#### [EXERCISE INSTRUCTIONS]
Up to and including the line with "scene.camera = co", write out the listing from its first line, minus the pictures.

Start

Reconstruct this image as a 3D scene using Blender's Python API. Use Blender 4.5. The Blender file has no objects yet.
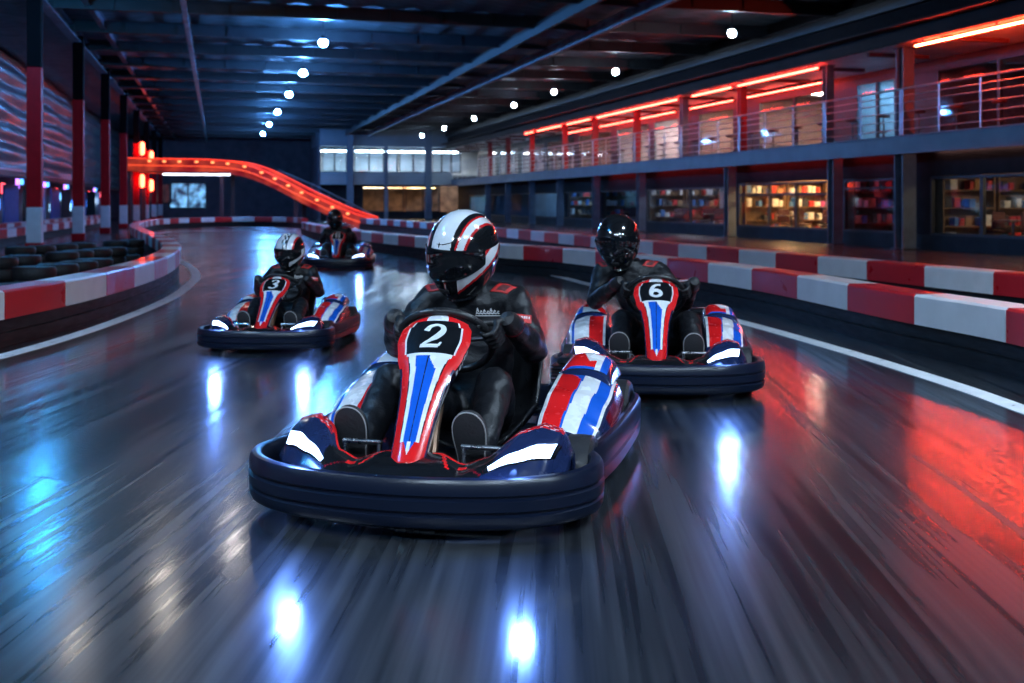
import bpy, math, random
from mathutils import Vector, Matrix, Euler
from mathutils.bvhtree import BVHTree
random.seed(7)
PI = math.pi
scene = bpy.context.scene
COL = scene.collection

# ------------------------------------------------------------------ camera
F, HC, HZ = 1100.0, 1.15, 203.0           # focal length in pixels, eye height, horizon row
YAW = math.radians(15.0)
CY, SY = math.cos(YAW), math.sin(YAW)
cam = bpy.data.cameras.new('camera')
cam.sensor_width = 36.0
cam.lens = 36.0 * F / 1024.0
cam.shift_y = -(341.5 - HZ) / 1024.0
cam.clip_start, cam.clip_end = 0.05, 300
cam.dof.use_dof = True
cam.dof.focus_distance = 4.7
cam.dof.aperture_fstop = 3.2
co = bpy.data.objects.new('camera', cam)
COL.objects.link(co)
co.location = (0, 0, HC)
co.rotation_euler = (PI / 2, 0, -YAW)
scene.camera = co


def c2w(x, y):
    """a point right/forward of the eye -> hall axes"""
    return (x * CY + y * SY, -x * SY + y * CY)


def gp(px, py, z=0.0):
    s = (HC - z) * F / (py - HZ)
    return c2w((px - 512) / F * s, s)


def ray(px):
    x = (px - 512) / F
    return x * CY + SY, -x * SY + CY


def y_at(px, X):
    a, b = ray(px)
    return X * b / a


def depth(X, Y):
    return X * SY + Y * CY


def z_at(py, s):
    return HC + (HZ - py) * s / F


# ------------------------------------------------------------------ materials
MATS = {}


def mat(name, col=(.5, .5, .5), rough=.5, metal=0.0, coat=0.0, emit=None, es=0.0, spec=.5, var=0.0, bump=0.0, scale=8.0,
        stretch=(1, 1, 1), rvar=0.0):
    if name in MATS:
        return MATS[name]
    m = bpy.data.materials.new(name)
    m.use_nodes = True
    nt = m.node_tree
    b = nt.nodes['Principled BSDF']
    b.inputs['Base Color'].default_value = (*col, 1)
    b.inputs['Roughness'].default_value = rough
    b.inputs['Metallic'].default_value = metal
    b.inputs['Coat Weight'].default_value = coat
    b.inputs['Coat Roughness'].default_value = .08
    b.inputs['Specular IOR Level'].default_value = spec
    if emit:
        b.inputs['Emission Color'].default_value = (*emit, 1)
        b.inputs['Emission Strength'].default_value = es
    if var or bump or rvar:
        tc = nt.nodes.new('ShaderNodeTexCoord')
        mp = nt.nodes.new('ShaderNodeMapping')
        mp.inputs['Scale'].default_value = stretch
        nz = nt.nodes.new('ShaderNodeTexNoise')
        nz.inputs['Scale'].default_value = scale
        nz.inputs['Detail'].default_value = 5
        nt.links.new(tc.outputs['Object'], mp.inputs['Vector'])
        nt.links.new(mp.outputs[0], nz.inputs['Vector'])
        if var:
            mr = nt.nodes.new('ShaderNodeMapRange')
            mr.inputs['From Min'].default_value, mr.inputs['From Max'].default_value = .3, .7
            mr.inputs['To Min'].default_value, mr.inputs['To Max'].default_value = 1 - var, 1 + var
            mx = nt.nodes.new('ShaderNodeVectorMath')
            mx.operation = 'SCALE'
            mx.inputs[0].default_value = col
            nt.links.new(nz.outputs['Fac'], mr.inputs['Value'])
            nt.links.new(mr.outputs[0], mx.inputs['Scale'])
            nt.links.new(mx.outputs[0], b.inputs['Base Color'])
        if rvar:
            m2 = nt.nodes.new('ShaderNodeMapRange')
            m2.inputs['From Min'].default_value, m2.inputs['From Max'].default_value = .3, .7
            m2.inputs['To Min'].default_value, m2.inputs['To Max'].default_value = max(.02, rough - rvar), rough + rvar
            nt.links.new(nz.outputs['Fac'], m2.inputs['Value'])
            nt.links.new(m2.outputs[0], b.inputs['Roughness'])
        if bump:
            bp = nt.nodes.new('ShaderNodeBump')
            bp.inputs['Strength'].default_value = bump
            bp.inputs['Distance'].default_value = .02
            nt.links.new(nz.outputs['Fac'], bp.inputs['Height'])
            nt.links.new(bp.outputs[0], b.inputs['Normal'])
    MATS[name] = m
    return m


def emis(name, col, s):
    return mat(name, (.02, .02, .02), .4, emit=col, es=s)


def glass_mat(name, tint=(.8, .9, 1), refl=.12):
    if name in MATS:
        return MATS[name]
    m = bpy.data.materials.new(name)
    m.use_nodes = True
    nt = m.node_tree
    for n in list(nt.nodes):
        if n.type == 'BSDF_PRINCIPLED':
            nt.nodes.remove(n)
    out = nt.nodes['Material Output']
    t = nt.nodes.new('ShaderNodeBsdfTransparent')
    t.inputs[0].default_value = (*tint, 1)
    g = nt.nodes.new('ShaderNodeBsdfGlossy')
    g.inputs['Roughness'].default_value = .05
    fr = nt.nodes.new('ShaderNodeFresnel')
    fr.inputs['IOR'].default_value = 1.45
    mx = nt.nodes.new('ShaderNodeMixShader')
    ge = nt.nodes.new('ShaderNodeNewGeometry')
    iv = nt.nodes.new('ShaderNodeMath')
    iv.operation = 'SUBTRACT'
    iv.inputs[0].default_value = 1.0
    nt.links.new(ge.outputs['Backfacing'], iv.inputs[1])
    ml = nt.nodes.new('ShaderNodeMath')
    ml.operation = 'MULTIPLY'
    nt.links.new(fr.outputs[0], ml.inputs[0])
    nt.links.new(iv.outputs[0], ml.inputs[1])
    nt.links.new(ml.outputs[0], mx.inputs[0])
    nt.links.new(t.outputs[0], mx.inputs[1])
    nt.links.new(g.outputs[0], mx.inputs[2])
    nt.links.new(mx.outputs[0], out.inputs[0])
    MATS[name] = m
    return m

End

#### [THE COMPLETED TASK]
Reconstruct this image as a 3D scene using Blender's Python API. Use Blender 4.5. The Blender file has no objects yet.
import bpy, math, random
from mathutils import Vector, Matrix, Euler
from mathutils.bvhtree import BVHTree
random.seed(7)
PI = math.pi
scene = bpy.context.scene
COL = scene.collection

# ------------------------------------------------------------------ camera
F, HC, HZ = 1100.0, 1.15, 203.0           # focal length in pixels, eye height, horizon row
YAW = math.radians(15.0)
CY, SY = math.cos(YAW), math.sin(YAW)
cam = bpy.data.cameras.new('camera')
cam.sensor_width = 36.0
cam.lens = 36.0 * F / 1024.0
cam.shift_y = -(341.5 - HZ) / 1024.0
cam.clip_start, cam.clip_end = 0.05, 300
cam.dof.use_dof = True
cam.dof.focus_distance = 4.7
cam.dof.aperture_fstop = 3.2
co = bpy.data.objects.new('camera', cam)
COL.objects.link(co)
co.location = (0, 0, HC)
co.rotation_euler = (PI / 2, 0, -YAW)
scene.camera = co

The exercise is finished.